The less said about 10 Cloverfield Lane, the better. While that might sound like a bad review, it’s not.
Producer J.J Abrams made this film under wraps, with the added pressure of producing a winning Star Wars sequel. A spiritual successor to his 2008 surprise hit Cloverfield made under intense secrecy, that not even key members of the cast knew full details of the production or its connection to Abrams’ original, until the day of the trailer’s release.
10 Cloverfield Lane emerged from a lauded spec script originally titled The Cellar, a bare-bones screenplay which the producers knew could be knocked up on the cheap.
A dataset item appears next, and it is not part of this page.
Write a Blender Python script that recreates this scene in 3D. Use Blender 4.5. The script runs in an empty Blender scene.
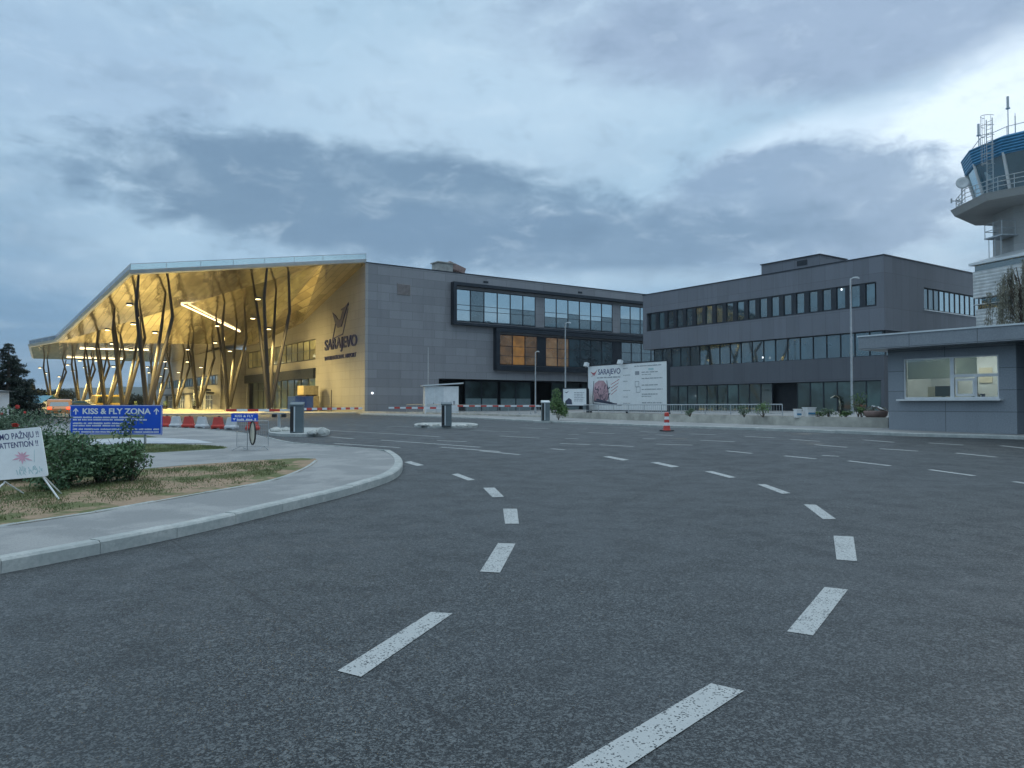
import bpy, bmesh, math, random
import numpy as np
from mathutils import Vector, Matrix

random.seed(7)
rng = np.random.default_rng(11)
D = bpy.data
SC = bpy.context.scene
COL = SC.collection
R = math.radians

# ------------------------------------------------------------------ camera
FOC = 745.0
HORIZON = 404.0
EYE = 1.65
PITCH = math.atan((HORIZON - 384.0) / FOC)
cam_d = D.cameras.new('camera')
cam = D.objects.new('camera', cam_d)
COL.objects.link(cam)
cam.location = (0, 0, EYE)
cam.rotation_euler = (R(90) + PITCH, 0, 0)
cam_d.sensor_width = 36.0
cam_d.lens = FOC / 1024.0 * 36.0
cam_d.clip_start = 0.05
cam_d.clip_end = 20000
SC.camera = cam

# ------------------------------------------------------------------ world: dusk sky under broken cloud
SUN_EL, SUN_AZ = 9.0, 52.0      # degrees; azimuth measured from +Y towards +X
W = D.worlds.new('World')
SC.world = W
W.use_nodes = True
nt = W.node_tree
nt.nodes.clear()


class NB:
    """small node-graph builder"""
    def __init__(s, tree):
        s.t = tree

    def n(s, typ, **kw):
        nd = s.t.nodes.new(typ)
        for k, v in kw.items():
            setattr(nd, k, v)
        return nd

    def put(s, sock, v):
        if isinstance(v, bpy.types.NodeSocket):
            s.t.links.new(v, sock)
        elif v is not None:
            if isinstance(v, (tuple, list)) and len(v) == 3 and sock.type == 'RGBA':
                v = (*v, 1)
            sock.default_value = v

    def m(s, op, a=None, b=None, c=None, clamp=False):
        nd = s.n('ShaderNodeMath', operation=op, use_clamp=clamp)
        for i, v in enumerate((a, b, c)):
            if v is not None:
                s.put(nd.inputs[i], v)
        return nd.outputs[0]

    def vm(s, op, a=None, b=None):
        nd = s.n('ShaderNodeVectorMath', operation=op)
        s.put(nd.inputs[0], a)
        if b is not None:
            s.put(nd.inputs[1], b)
        return nd.outputs[0]

    def noise(s, vec, scale, detail=4, rough=0.55, dist=0.0):
        nd = s.n('ShaderNodeTexNoise')
        s.put(nd.inputs['Vector'], vec)
        nd.inputs['Scale'].default_value = scale
        nd.inputs['Detail'].default_value = detail
        nd.inputs['Roughness'].default_value = rough
        nd.inputs['Distortion'].default_value = dist
        return nd.outputs[0]

    def smooth(s, v, lo, hi, a=0.0, b=1.0):
        nd = s.n('ShaderNodeMapRange', interpolation_type='SMOOTHSTEP')
        s.put(nd.inputs[0], v)
        for i, x in enumerate((lo, hi, a, b)):
            nd.inputs[i + 1].default_value = x
        return nd.outputs[0]

    def mix(s, f, a, b, blend='MIX'):
        nd = s.n('ShaderNodeMix', data_type='RGBA', blend_type=blend)
        s.put(nd.inputs[0], f)
        s.put(nd.inputs[6], a)
        s.put(nd.inputs[7], b)
        return nd.outputs[2]

    def sep(s, v):
        nd = s.n('ShaderNodeSeparateXYZ')
        s.put(nd.inputs[0], v)
        return nd.outputs

    def comb(s, x=0.0, y=0.0, z=0.0):
        nd = s.n('ShaderNodeCombineXYZ')
        for i, v in enumerate((x, y, z)):
            s.put(nd.inputs[i], v)
        return nd.outputs[0]


def srgb(r, g, b, k=1.0):
    def f(c):
        c /= 255.0
        return (c / 12.92 if c <= 0.04045 else ((c + 0.055) / 1.055) ** 2.4) * k
    return (f(r), f(g), f(b))


b = NB(nt)
tc = b.n('ShaderNodeTexCoord').outputs['Generated']
dirv = b.vm('NORMALIZE', tc)
dx, dy, dz = b.sep(dirv)[0:3]
az = b.m('ARCTAN2', dx, dy)
el = b.m('ARCSINE', dz)
# cloud-plane coordinates, for streaks that shrink towards the horizon
inv = b.m('DIVIDE', 1.0, b.m('ADD', b.m('MAXIMUM', dz, 0.0), 0.10))
pl = b.comb(b.m('MULTIPLY', dx, inv), b.m('MULTIPLY', dy, inv), 0.0)
n_big = b.noise(pl, 0.9, 5, 0.55, 0.3)
n_mid = b.noise(b.comb(az, b.m('MULTIPLY', el, 1.9), 0.3), 6.5, 8, 0.60, 0.25)
n_fin = b.noise(b.comb(az, b.m('MULTIPLY', el, 2.0), 4.0), 15.0, 8, 0.62, 0.3)
wob = b.m('ADD', b.m('MULTIPLY', b.m('SUBTRACT', n_mid, 0.5), 0.42), b.m('MULTIPLY', b.m('SUBTRACT', n_fin, 0.5), 0.30))


def blob(px, py, wx, wy, tilt=0.0, soft=(1.25, 0.35)):
    u = (px - 512) / FOC
    a0 = math.atan(u)
    e0 = math.atan((HORIZON - py) / FOC / math.sqrt(1 + u * u))
    wa, we = wx / FOC, wy / FOC
    A = b.m('SUBTRACT', az, a0)
    E = b.m('SUBTRACT', el, e0)
    ct, st = math.cos(tilt), math.sin(tilt)
    A2 = b.m('ADD', b.m('MULTIPLY', A, ct), b.m('MULTIPLY', E, st))
    E2 = b.m('SUBTRACT', b.m('MULTIPLY', E, ct), b.m('MULTIPLY', A, st))
    q = b.m('ADD', b.m('POWER', b.m('ABSOLUTE', b.m('DIVIDE', A2, wa)), 2.0), b.m('POWER', b.m('ABSOLUTE', b.m('DIVIDE', E2, we)), 2.0))
    q = b.m('SQRT', q)
    q = b.m('ADD', q, b.m('MULTIPLY', wob, 1.9))
    return b.smooth(q, soft[0], soft[1])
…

Ultimately adapted as a sister-piece to Abram’s hit, the film involves a bunker, characters that you can count on one hand, ongoing guesswork as to some of their motives and an uncertain, potentially dangerous world outside.
Filmed in chronological order and in a short space of time, 10 Cloverfield Lane is an exemplary example of character-dense bottle-horror, featuring at once the most frightening and funny game of Articulate you will ever see.
Reminiscent of a time when theatres put up signs asking patrons not to talk about the movie, the only thing more shocking for fans than seeing the word ‘Cloverfield’ in the new trailer, attached to the release of 13 Hours: The Secret Soldiers of Benghazi on January 14, was the realisation, moments later, that they would get to see it in cinemas on March 11.
Forgoing a long lead-in to trade on the calibre of its predecessor and creative team, the early release, a dramatic departure from form in an age where projects are announced years in advance and multiple trailers gradually reveal more about a film than we want to know meant that there would be minimal speculation as to plot or opportunities for spoilers.
A true shocker; the less known about 10 Cloverfield Lane before seeing it, and the less said here, the better.
10 Cloverfield Lane is in cinemas now.